__Requirements__. Reproduce the listing below exactly. Pictures do not belong in the copy.

__Available data__.
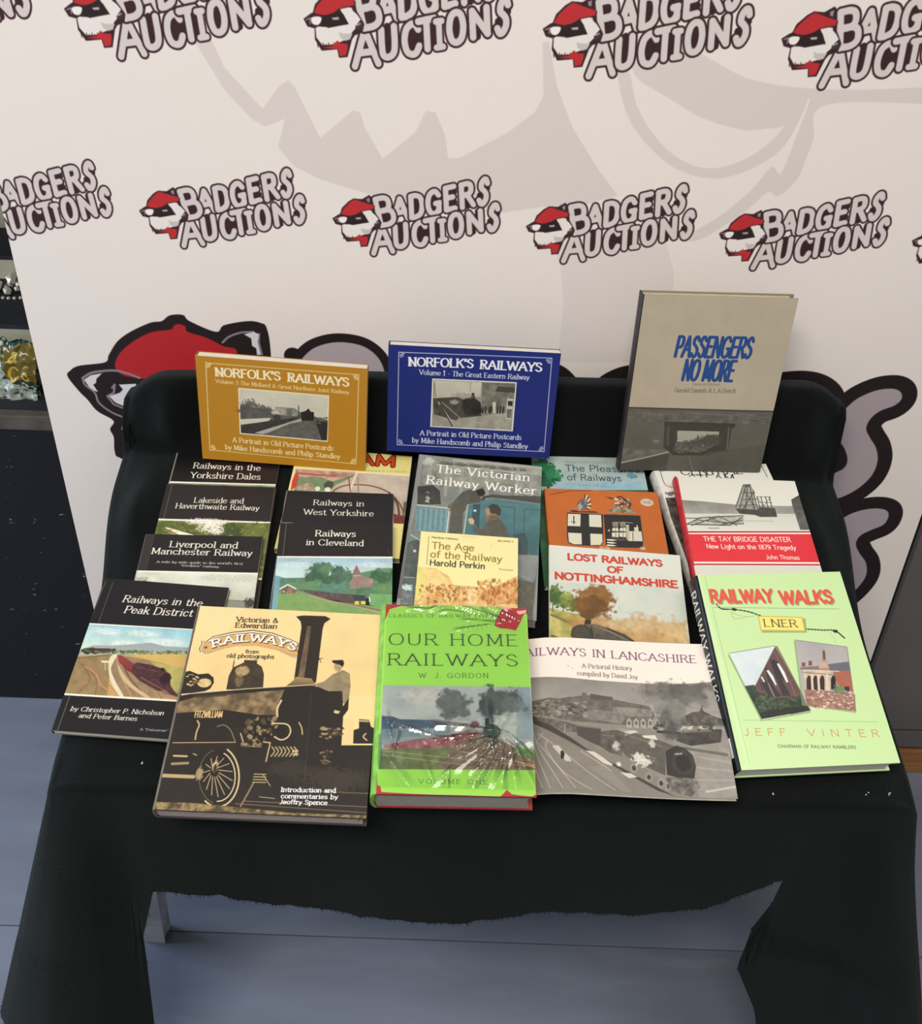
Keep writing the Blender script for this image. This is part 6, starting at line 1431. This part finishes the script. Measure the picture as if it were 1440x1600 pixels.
b = Book(stand_matrix(1.06, 87.75, -1.47), np.array([0.0065, 1.0345, -0.5906]) + EYE, 0.2008, 0.1386, 0.013).start('162674'); v = b.view(590, 520, 4.8)
LN = 'c2c4d8'
v.rect(0, 60, 1440, 1008, '131f72') if False else None
v.line([(158, 145), (1305, 190), (1246, 890), (145, 838), (158, 145)], 6, LN); v.line([(160, 200), (150, 700)], 2, LN, a=0.4)
for x, y, sx, sy in ((160, 145, 1.6, 1.5), (1302, 192, -1.6, 1.5), (1246, 890, -1.6, -1.5), (148, 838, 1.6, -1.5)): ornament(v, x, y, sx, sy, LN)
for s_, p0, p1 in (("NORFOLK'S", (232, 247), (722, 262)), ('RAILWAYS', (768, 268), (1235, 290))): v.text(s_, p0, p1, 62, 'f2f0ee', w=0.24, con=0.55, serif=0.12)
v.line([(246, 200), (252, 248)], 6, 'f2f0ee'); v.line([(788, 225), (794, 272)], 6, 'f2f0ee')
black_letter(v, 'Volume 1 - The Great Eastern Railway', (312, 312), (1138, 352), 36, 'eceaea')
v.fill([(408, 342), (1042, 370), (1012, 738), (393, 704)], 'e6e2d6'); v.fill([(418, 352), (1032, 378), (1002, 730), (404, 698)], '8f8c80', c2='9a968a', tex=(0.15, 26)); v.fill([(425, 356), (780, 372), (770, 480), (420, 490)], 'c9c5b4', c2='b9b5a4', tex=(0.06, 30))
v.fill([(780, 374), (1030, 380), (1012, 600), (780, 580)], '8a877a', tex=(0.5, 22, '5c5a50')); v.fill([(900, 400), (1030, 410), (1026, 450), (880, 440)], '45433c'); v.fill([(415, 490), (600, 480), (760, 560), (780, 620), (600, 660), (420, 610)], '55534a', tex=(0.5, 14, '3a3832')); v.line([(455, 520), (580, 705)], 9, 'b0ac9e'); v.line([(480, 520), (620, 640)], 5, 'a8a496'); v.line([(470, 540), (560, 700)], 8, '33312c')
v.fill([(640, 500), (700, 480), (705, 450), (722, 450), (728, 490), (770, 520), (782, 590), (740, 615), (660, 620), (630, 560)], '2c2a26', tex=(0.3, 12)); v.blob(740, 580, 36, 34, '1f1d1a', rough=0.3)
v.line([(696, 370), (692, 440)], 3, '6a685c'); v.line([(425, 375), (432, 480)], 10, '8c897c'); v.blob(570, 520, 30, 20, 'a5a294', rough=0.7); v.blob(640, 470, 70, 20, '97948a', rough=0.7, a=0.6)
v.fill([(600, 640), (1008, 600), (1002, 730), (560, 705)], 'a29e90', tex=(0.2, 24)); v.fill([(860, 520), (885, 520), (880, 600), (866, 600)], 'cfcbbd')
for x in (790, 810, 838, 850, 900, 920, 942): v.line([(x, 545 + (x % 7) * 3), (x - 4, 600)], 11, '2c2a26'); v.blob(x, 540 + (x % 7) * 3, 6, 7, '45433c', rough=0.3)
v.fill([(970, 490), (1018, 495), (1005, 650), (955, 645)], 'c4c0b0'); v.fill([(975, 510), (1012, 512), (1008, 550), (975, 545)], '2e2c28'); v.fill([(968, 570), (1006, 575), (1002, 640), (965, 635)], '8a877a', tex=(0.6, 8, '4a4842'))
black_letter(v, 'A Portrait in Old Picture Postcards', (318, 766), (1078, 802), 36, 'eceaea'); black_letter(v, 'by Mike Handscomb and Philip Standley', (258, 820), (1126, 868), 36, 'eceaea')
build_book(b, 'navy_book', 'navy blue landscape book standing upright in the middle against the black ledge', 'landscape books standing against the ledge', None, '1c2c6c', '1a2a6a', '1a2a6a', page=M_PAGEW, rough=0.35, coat=0.2)

# --- Passengers No More
b = Book(stand_matrix(3.23, 87.57, -0.66), np.array([0.2857, 1.0431, -0.6079]) + EYE, 0.178, 0.2246, 0.018).start('b5aa94'); v = b.view(950, 440, 4.645)
v.fill([(270, 90), (1390, 120), (1190, 950), (140, 930)], 'b7ac96', tex=(0.03, 60))
v.fill([(148, 912), (1205, 940), (1110, 1390), (80, 1370)], '5c5a4e', c2='55534a', tex=(0.25, 40, '66645a')); v.line([(148, 914), (900, 935), (1205, 942)], 12, '45433a'); v.fill([(140, 940), (1200, 965), (1180, 1040), (130, 1010)], '64625a', a=0.7, tex=(0.4, 20))
for q in ([(300, 960), (480, 965)], [(560, 950), (900, 970)], [(960, 960), (1180, 990)], [(1000, 985), (1100, 1000)]): v.line(q, 14, '76746a', a=0.5)
v.fill([(408, 1015), (925, 1030), (915, 1060), (405, 1045)], '38362f'); v.fill([(410, 1020), (900, 1040), (870, 1230), (820, 1240), (700, 1260), (470, 1260), (400, 1200)], '3f3d35'); v.fill([(425, 1050), (450, 1050), (440, 1190), (420, 1190)], '524f46')
v.fill([(495, 1080), (805, 1088), (800, 1180), (660, 1240), (470, 1230), (490, 1160)], '5f5d54'); v.fill([(495, 1080), (805, 1088), (802, 1110), (740, 1115), (600, 1165), (500, 1160)], 'a8a596'); v.blob(640, 1180, 90, 34, '55534a', rough=0.6); v.blob(730, 1150, 90, 40, '4c4a42', rough=0.6); v.blob(485, 1120, 14, 44, '45433a', rough=0.9); v.specks(480, 1190, 700, 1240, 50, 14, ['7a786c', '4a4840'])
v.fill([(870, 1060), (880, 1050), (870, 1220), (855, 1220)], '6f6d62', a=0.7); v.fill([(325, 1145), (370, 1148), (366, 1172), (325, 1168)], '7d7b70')
v.fill([(110, 1200), (440, 1225), (100, 1310), (85, 1300)], '6a685e', tex=(0.3, 24)); v.line([(98, 1312), (250, 1280), (435, 1235)], 10, 'a5a296'); v.fill([(95, 1322), (440, 1245), (420, 1375), (80, 1370)], '47453d', a=0.8); v.line([(585, 1265), (620, 1385)], 9, '76746a', a=0.8); v.line([(480, 1260), (380, 1375)], 6, '64625a', a=0.6)
v.fill([(700, 1240), (1150, 1180), (1110, 1390), (620, 1385)], '5f5d52', a=0.6, tex=(0.4, 22, '4a4840'))
BL, BL2 = '1d4a8c', '20296e'
for s_, p0, p1, cap, c in (('PASSENGERS', (478, 542), (1032, 552), 142, BL2), ('NO MORE', (532, 712), (900, 720), 142, BL2)):
    v.text(s_, (p0[0] + 3, p0[1] + 1), (p1[0] + 3, p1[1] + 1), cap, c, w=0.135, con=1.05, slant=0.16, track=0.02); v.text(s_, p0, p1, cap, BL, w=0.124, con=1.05, slant=0.16, track=0.02)
v.text('Second Edition', (610, 752), (808, 755), 18, '6f6654', w=0.12, slant=0.1); v.text('Gerald Daniels & L.A.Dench', (480, 802), (925, 808), 30, '5a5242', w=0.11, con=0.6, serif=0.08)
build_book(b, 'beige_hardback', 'tall beige hardback with blue lettering standing upright at the back right', None, None, '9c927e', '2c2224', '8a806c', 'hard', page=mat('cream_pages', 'e4d6ae', 0.85, 0.2, 50, 0.4, 60, stretch=(3, 3, 60)), rough=0.5)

__Complete answer__.
Keep writing the Blender script for this image. This is part 6, starting at line 1431. This part finishes the script. Measure the picture as if it were 1440x1600 pixels.
b = Book(stand_matrix(1.06, 87.75, -1.47), np.array([0.0065, 1.0345, -0.5906]) + EYE, 0.2008, 0.1386, 0.013).start('162674'); v = b.view(590, 520, 4.8)
LN = 'c2c4d8'
v.rect(0, 60, 1440, 1008, '131f72') if False else None
v.line([(158, 145), (1305, 190), (1246, 890), (145, 838), (158, 145)], 6, LN); v.line([(160, 200), (150, 700)], 2, LN, a=0.4)
for x, y, sx, sy in ((160, 145, 1.6, 1.5), (1302, 192, -1.6, 1.5), (1246, 890, -1.6, -1.5), (148, 838, 1.6, -1.5)): ornament(v, x, y, sx, sy, LN)
for s_, p0, p1 in (("NORFOLK'S", (232, 247), (722, 262)), ('RAILWAYS', (768, 268), (1235, 290))): v.text(s_, p0, p1, 62, 'f2f0ee', w=0.24, con=0.55, serif=0.12)
v.line([(246, 200), (252, 248)], 6, 'f2f0ee'); v.line([(788, 225), (794, 272)], 6, 'f2f0ee')
black_letter(v, 'Volume 1 - The Great Eastern Railway', (312, 312), (1138, 352), 36, 'eceaea')
v.fill([(408, 342), (1042, 370), (1012, 738), (393, 704)], 'e6e2d6'); v.fill([(418, 352), (1032, 378), (1002, 730), (404, 698)], '8f8c80', c2='9a968a', tex=(0.15, 26)); v.fill([(425, 356), (780, 372), (770, 480), (420, 490)], 'c9c5b4', c2='b9b5a4', tex=(0.06, 30))
v.fill([(780, 374), (1030, 380), (1012, 600), (780, 580)], '8a877a', tex=(0.5, 22, '5c5a50')); v.fill([(900, 400), (1030, 410), (1026, 450), (880, 440)], '45433c'); v.fill([(415, 490), (600, 480), (760, 560), (780, 620), (600, 660), (420, 610)], '55534a', tex=(0.5, 14, '3a3832')); v.line([(455, 520), (580, 705)], 9, 'b0ac9e'); v.line([(480, 520), (620, 640)], 5, 'a8a496'); v.line([(470, 540), (560, 700)], 8, '33312c')
v.fill([(640, 500), (700, 480), (705, 450), (722, 450), (728, 490), (770, 520), (782, 590), (740, 615), (660, 620), (630, 560)], '2c2a26', tex=(0.3, 12)); v.blob(740, 580, 36, 34, '1f1d1a', rough=0.3)
v.line([(696, 370), (692, 440)], 3, '6a685c'); v.line([(425, 375), (432, 480)], 10, '8c897c'); v.blob(570, 520, 30, 20, 'a5a294', rough=0.7); v.blob(640, 470, 70, 20, '97948a', rough=0.7, a=0.6)
v.fill([(600, 640), (1008, 600), (1002, 730), (560, 705)], 'a29e90', tex=(0.2, 24)); v.fill([(860, 520), (885, 520), (880, 600), (866, 600)], 'cfcbbd')
for x in (790, 810, 838, 850, 900, 920, 942): v.line([(x, 545 + (x % 7) * 3), (x - 4, 600)], 11, '2c2a26'); v.blob(x, 540 + (x % 7) * 3, 6, 7, '45433c', rough=0.3)
v.fill([(970, 490), (1018, 495), (1005, 650), (955, 645)], 'c4c0b0'); v.fill([(975, 510), (1012, 512), (1008, 550), (975, 545)], '2e2c28'); v.fill([(968, 570), (1006, 575), (1002, 640), (965, 635)], '8a877a', tex=(0.6, 8, '4a4842'))
black_letter(v, 'A Portrait in Old Picture Postcards', (318, 766), (1078, 802), 36, 'eceaea'); black_letter(v, 'by Mike Handscomb and Philip Standley', (258, 820), (1126, 868), 36, 'eceaea')
build_book(b, 'navy_book', 'navy blue landscape book standing upright in the middle against the black ledge', 'landscape books standing against the ledge', None, '1c2c6c', '1a2a6a', '1a2a6a', page=M_PAGEW, rough=0.35, coat=0.2)

# --- Passengers No More
b = Book(stand_matrix(3.23, 87.57, -0.66), np.array([0.2857, 1.0431, -0.6079]) + EYE, 0.178, 0.2246, 0.018).start('b5aa94'); v = b.view(950, 440, 4.645)
v.fill([(270, 90), (1390, 120), (1190, 950), (140, 930)], 'b7ac96', tex=(0.03, 60))
v.fill([(148, 912), (1205, 940), (1110, 1390), (80, 1370)], '5c5a4e', c2='55534a', tex=(0.25, 40, '66645a')); v.line([(148, 914), (900, 935), (1205, 942)], 12, '45433a'); v.fill([(140, 940), (1200, 965), (1180, 1040), (130, 1010)], '64625a', a=0.7, tex=(0.4, 20))
for q in ([(300, 960), (480, 965)], [(560, 950), (900, 970)], [(960, 960), (1180, 990)], [(1000, 985), (1100, 1000)]): v.line(q, 14, '76746a', a=0.5)
v.fill([(408, 1015), (925, 1030), (915, 1060), (405, 1045)], '38362f'); v.fill([(410, 1020), (900, 1040), (870, 1230), (820, 1240), (700, 1260), (470, 1260), (400, 1200)], '3f3d35'); v.fill([(425, 1050), (450, 1050), (440, 1190), (420, 1190)], '524f46')
v.fill([(495, 1080), (805, 1088), (800, 1180), (660, 1240), (470, 1230), (490, 1160)], '5f5d54'); v.fill([(495, 1080), (805, 1088), (802, 1110), (740, 1115), (600, 1165), (500, 1160)], 'a8a596'); v.blob(640, 1180, 90, 34, '55534a', rough=0.6); v.blob(730, 1150, 90, 40, '4c4a42', rough=0.6); v.blob(485, 1120, 14, 44, '45433a', rough=0.9); v.specks(480, 1190, 700, 1240, 50, 14, ['7a786c', '4a4840'])
v.fill([(870, 1060), (880, 1050), (870, 1220), (855, 1220)], '6f6d62', a=0.7); v.fill([(325, 1145), (370, 1148), (366, 1172), (325, 1168)], '7d7b70')
v.fill([(110, 1200), (440, 1225), (100, 1310), (85, 1300)], '6a685e', tex=(0.3, 24)); v.line([(98, 1312), (250, 1280), (435, 1235)], 10, 'a5a296'); v.fill([(95, 1322), (440, 1245), (420, 1375), (80, 1370)], '47453d', a=0.8); v.line([(585, 1265), (620, 1385)], 9, '76746a', a=0.8); v.line([(480, 1260), (380, 1375)], 6, '64625a', a=0.6)
v.fill([(700, 1240), (1150, 1180), (1110, 1390), (620, 1385)], '5f5d52', a=0.6, tex=(0.4, 22, '4a4840'))
BL, BL2 = '1d4a8c', '20296e'
for s_, p0, p1, cap, c in (('PASSENGERS', (478, 542), (1032, 552), 142, BL2), ('NO MORE', (532, 712), (900, 720), 142, BL2)):
    v.text(s_, (p0[0] + 3, p0[1] + 1), (p1[0] + 3, p1[1] + 1), cap, c, w=0.135, con=1.05, slant=0.16, track=0.02); v.text(s_, p0, p1, cap, BL, w=0.124, con=1.05, slant=0.16, track=0.02)
v.text('Second Edition', (610, 752), (808, 755), 18, '6f6654', w=0.12, slant=0.1); v.text('Gerald Daniels & L.A.Dench', (480, 802), (925, 808), 30, '5a5242', w=0.11, con=0.6, serif=0.08)
build_book(b, 'beige_hardback', 'tall beige hardback with blue lettering standing upright at the back right', None, None, '9c927e', '2c2224', '8a806c', 'hard', page=mat('cream_pages', 'e4d6ae', 0.85, 0.2, 50, 0.4, 60, stretch=(3, 3, 60)), rough=0.5)